There is some complaint from the gallery that they do not hear these speakers well. Now, we have an original in the gallery, Mr. Stead, and he suggests that he will speak from where he stands, and enable his neighbors to hear the weighty message he is going to deliver. I have great pleasure in introducing to you one of the most ardent spirits I know among all my friends. (Great Applause.)

MR. STEAD:

MR. CHAIRMAN, LADIES AND GENTLEMEN: I don't know whether everyone in this great hall can hear my voice, speaking as I do, but if I should, by any accident, drop my voice so that you cannot hear it, will you be good enough to shout out quick and sharp "speak up." (Laughter.) I have ten minutes allotted to me in which to speak to you, so I beg you sincerely not to rob me of any of my ten minutes by any applause. Now, Mr. Chairman, will you kindly look at your watch and if they take any of my ten minutes, will you add that on? (Laughter.)

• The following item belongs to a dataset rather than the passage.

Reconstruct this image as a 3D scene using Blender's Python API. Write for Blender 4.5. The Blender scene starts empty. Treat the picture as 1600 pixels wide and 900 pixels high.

I am here, in a certain sense, not as the representative of the British government; I never represented a government in my life, and I hope sincerely I never shall (laughter), preferring, as I do, the position of much greater freedom than that which belongs to any representative of any government. No, I speak not for the government, I speak for the people. (Applause.) I stand here as an Englishman to appeal to you who are all or almost all English-speaking people, to join hand in hand with my countrymen to make this next Hague Conference even more memorable in the history of the world than the first Hague Conference, which owed its success, not its initiative, but its success to the fact that the United States and Great Britain stood together hand in hand as brothers true and tried before the nations of the world.